Refer now to FIG. 5 for an alternate embodiment of the true complement generator. In operation, the phase 1, 2, 3 and 4 clock pulses occur as previously described. The input data can again be assumed to occur during phase 3 and 4 time as in previous embodiments. Assuming the data is at an up level at the occurrence of phase 3 time, the phase 3 clock pulse will bring point 14 to an up level turning Q25 on. With Q25 on, point B will unconditionally discharge. At the occurrence of the phase 4 clock pulse, Q22 is turned on and since Q23 is still on, a discharge path is provided from point A to the down level provided on the phase 3 clock line. At the same time point B precharges through Q24 and remains charged at the end of phase 4 and during phase 1. Therefore, at the occurrence of the sampling pulse, point B will be at an up level while point A will be at a down level. Conversely, if it were assumed that the input data is at a down level, then Q23 remains off during clock phase 3 time when the line leading to point A is brought to an up level. The up level at point A turns Q25 off providing a discharge path for point B. Point B, however, will precharge during phase 4 through Q24. A discharge path will be provided during the end of phase 4 since the data at point A remained high, i.e. Q23 was off. Data at points A and B are at an equilibrium point during phases 1 and 2. Since data is sampled during phase 2, a valid output level is obtained.
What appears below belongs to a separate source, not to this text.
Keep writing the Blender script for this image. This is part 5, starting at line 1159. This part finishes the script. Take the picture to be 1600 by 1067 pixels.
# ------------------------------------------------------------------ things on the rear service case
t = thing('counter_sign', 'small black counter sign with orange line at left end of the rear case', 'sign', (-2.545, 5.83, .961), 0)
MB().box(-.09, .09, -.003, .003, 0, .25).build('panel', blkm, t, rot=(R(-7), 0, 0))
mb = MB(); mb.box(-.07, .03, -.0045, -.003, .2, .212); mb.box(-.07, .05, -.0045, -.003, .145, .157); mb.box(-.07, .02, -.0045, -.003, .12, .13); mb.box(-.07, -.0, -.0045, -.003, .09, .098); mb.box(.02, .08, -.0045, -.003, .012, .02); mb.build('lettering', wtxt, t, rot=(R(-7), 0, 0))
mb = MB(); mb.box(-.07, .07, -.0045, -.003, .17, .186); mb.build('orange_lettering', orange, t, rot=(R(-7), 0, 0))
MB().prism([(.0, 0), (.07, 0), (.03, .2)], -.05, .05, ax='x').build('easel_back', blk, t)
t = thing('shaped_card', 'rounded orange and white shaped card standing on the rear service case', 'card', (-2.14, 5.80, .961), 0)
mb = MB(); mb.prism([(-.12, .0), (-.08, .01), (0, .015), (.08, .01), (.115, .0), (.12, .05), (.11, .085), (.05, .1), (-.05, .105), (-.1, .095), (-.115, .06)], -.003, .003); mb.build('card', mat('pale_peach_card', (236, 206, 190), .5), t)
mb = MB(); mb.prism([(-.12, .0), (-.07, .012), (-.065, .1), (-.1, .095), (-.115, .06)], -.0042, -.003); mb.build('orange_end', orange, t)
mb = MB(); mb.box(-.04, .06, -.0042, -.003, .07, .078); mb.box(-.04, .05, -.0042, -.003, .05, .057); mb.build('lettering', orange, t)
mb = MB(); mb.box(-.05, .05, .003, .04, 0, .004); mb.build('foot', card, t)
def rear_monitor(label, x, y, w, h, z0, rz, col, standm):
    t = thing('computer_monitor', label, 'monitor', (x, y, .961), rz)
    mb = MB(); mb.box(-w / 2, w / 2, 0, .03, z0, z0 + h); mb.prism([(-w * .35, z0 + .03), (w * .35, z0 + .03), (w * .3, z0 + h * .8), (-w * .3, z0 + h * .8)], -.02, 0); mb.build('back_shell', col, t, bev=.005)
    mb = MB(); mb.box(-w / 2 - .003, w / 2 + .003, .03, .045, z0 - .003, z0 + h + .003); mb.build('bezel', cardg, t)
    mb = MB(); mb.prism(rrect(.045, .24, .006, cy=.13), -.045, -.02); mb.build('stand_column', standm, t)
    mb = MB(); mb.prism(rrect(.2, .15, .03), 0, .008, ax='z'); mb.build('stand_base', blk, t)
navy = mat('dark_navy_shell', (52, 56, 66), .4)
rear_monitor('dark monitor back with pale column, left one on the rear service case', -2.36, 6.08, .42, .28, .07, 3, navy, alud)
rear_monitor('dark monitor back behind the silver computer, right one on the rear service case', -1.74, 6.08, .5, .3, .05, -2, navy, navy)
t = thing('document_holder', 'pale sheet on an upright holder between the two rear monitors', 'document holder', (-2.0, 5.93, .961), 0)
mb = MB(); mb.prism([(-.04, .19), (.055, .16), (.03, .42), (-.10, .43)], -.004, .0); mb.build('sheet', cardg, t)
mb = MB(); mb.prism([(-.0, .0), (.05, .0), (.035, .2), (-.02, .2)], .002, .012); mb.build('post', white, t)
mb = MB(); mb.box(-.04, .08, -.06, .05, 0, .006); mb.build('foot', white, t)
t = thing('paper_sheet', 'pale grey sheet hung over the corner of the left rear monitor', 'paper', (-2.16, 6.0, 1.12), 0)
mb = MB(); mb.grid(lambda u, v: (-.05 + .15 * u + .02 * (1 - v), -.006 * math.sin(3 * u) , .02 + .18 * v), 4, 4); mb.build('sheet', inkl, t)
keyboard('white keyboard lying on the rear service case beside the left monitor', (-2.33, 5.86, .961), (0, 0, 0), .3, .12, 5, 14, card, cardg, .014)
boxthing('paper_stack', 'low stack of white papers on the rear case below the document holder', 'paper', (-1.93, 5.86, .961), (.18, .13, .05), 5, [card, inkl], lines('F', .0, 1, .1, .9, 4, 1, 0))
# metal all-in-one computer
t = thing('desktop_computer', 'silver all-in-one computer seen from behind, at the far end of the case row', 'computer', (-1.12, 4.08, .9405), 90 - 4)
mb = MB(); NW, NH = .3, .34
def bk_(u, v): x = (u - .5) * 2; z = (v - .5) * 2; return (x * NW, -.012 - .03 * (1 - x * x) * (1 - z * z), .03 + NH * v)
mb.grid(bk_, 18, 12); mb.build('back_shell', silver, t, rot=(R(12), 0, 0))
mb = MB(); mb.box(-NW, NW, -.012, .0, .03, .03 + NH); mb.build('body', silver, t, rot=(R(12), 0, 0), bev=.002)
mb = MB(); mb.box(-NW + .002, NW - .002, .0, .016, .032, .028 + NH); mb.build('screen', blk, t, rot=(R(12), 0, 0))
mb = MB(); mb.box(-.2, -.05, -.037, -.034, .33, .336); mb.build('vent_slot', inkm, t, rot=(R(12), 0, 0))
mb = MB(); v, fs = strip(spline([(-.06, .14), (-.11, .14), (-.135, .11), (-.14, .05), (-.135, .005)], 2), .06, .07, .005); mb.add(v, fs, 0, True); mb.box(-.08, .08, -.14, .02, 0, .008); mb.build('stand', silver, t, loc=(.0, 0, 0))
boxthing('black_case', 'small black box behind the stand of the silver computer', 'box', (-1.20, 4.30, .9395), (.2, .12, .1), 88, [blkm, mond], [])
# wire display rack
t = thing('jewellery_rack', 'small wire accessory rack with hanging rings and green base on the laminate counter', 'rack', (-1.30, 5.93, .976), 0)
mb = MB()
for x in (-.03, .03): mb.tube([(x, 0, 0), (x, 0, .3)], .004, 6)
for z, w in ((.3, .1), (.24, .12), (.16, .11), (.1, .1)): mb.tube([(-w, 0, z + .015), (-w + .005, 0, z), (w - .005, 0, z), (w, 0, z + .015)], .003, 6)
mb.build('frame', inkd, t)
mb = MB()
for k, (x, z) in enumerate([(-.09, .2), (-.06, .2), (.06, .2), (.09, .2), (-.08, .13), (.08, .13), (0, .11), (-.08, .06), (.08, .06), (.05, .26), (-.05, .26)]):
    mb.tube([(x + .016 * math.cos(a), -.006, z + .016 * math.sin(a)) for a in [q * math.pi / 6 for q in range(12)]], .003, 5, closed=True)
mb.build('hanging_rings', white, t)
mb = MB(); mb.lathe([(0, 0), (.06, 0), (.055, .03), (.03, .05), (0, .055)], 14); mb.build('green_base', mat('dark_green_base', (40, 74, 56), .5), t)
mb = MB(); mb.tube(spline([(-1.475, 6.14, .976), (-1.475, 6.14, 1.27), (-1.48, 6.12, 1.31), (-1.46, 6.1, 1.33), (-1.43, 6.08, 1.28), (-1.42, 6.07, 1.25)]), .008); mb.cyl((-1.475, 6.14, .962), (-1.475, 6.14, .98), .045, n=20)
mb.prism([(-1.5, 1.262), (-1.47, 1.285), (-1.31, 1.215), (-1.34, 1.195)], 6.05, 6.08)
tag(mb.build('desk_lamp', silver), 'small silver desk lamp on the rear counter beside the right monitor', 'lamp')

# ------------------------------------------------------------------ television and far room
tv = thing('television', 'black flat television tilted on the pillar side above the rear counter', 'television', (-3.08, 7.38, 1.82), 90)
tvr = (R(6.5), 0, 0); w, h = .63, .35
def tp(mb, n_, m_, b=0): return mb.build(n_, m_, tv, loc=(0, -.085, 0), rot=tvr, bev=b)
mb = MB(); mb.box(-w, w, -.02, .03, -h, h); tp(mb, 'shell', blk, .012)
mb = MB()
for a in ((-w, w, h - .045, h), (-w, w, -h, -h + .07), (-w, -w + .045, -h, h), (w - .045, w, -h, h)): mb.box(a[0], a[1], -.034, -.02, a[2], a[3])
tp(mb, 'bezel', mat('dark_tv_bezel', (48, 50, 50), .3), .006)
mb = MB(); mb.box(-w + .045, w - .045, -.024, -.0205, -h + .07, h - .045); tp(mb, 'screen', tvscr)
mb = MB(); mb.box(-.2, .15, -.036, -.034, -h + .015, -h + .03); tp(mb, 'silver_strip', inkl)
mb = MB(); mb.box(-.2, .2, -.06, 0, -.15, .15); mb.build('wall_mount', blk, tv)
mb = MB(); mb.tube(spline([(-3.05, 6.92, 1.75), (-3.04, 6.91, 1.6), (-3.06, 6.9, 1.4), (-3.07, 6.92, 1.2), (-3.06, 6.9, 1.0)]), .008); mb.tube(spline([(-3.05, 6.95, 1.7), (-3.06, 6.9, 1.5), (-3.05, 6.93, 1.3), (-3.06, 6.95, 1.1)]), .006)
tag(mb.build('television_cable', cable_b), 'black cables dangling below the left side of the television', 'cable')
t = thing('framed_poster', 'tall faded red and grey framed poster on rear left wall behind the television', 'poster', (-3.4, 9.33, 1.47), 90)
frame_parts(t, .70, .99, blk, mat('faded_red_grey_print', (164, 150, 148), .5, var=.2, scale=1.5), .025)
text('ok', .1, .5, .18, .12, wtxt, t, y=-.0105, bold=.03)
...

What has then been described is a dynamic logic buffer for interfacing pulsating logic which results from multi-phase dynamic circuits and providing steady-state logic levels to subsequent current driven circuits. Although an example of four-phase dynamic logic has been used, this invention could be embodied in circuits employing a different number of phases. Accordingly, while the invention has been particularly shown and described with reference to preferred embodiments, it will be understood by those skilled in the art that various changes in form and detail may be made therein without departing from the spirit and scope of the invention.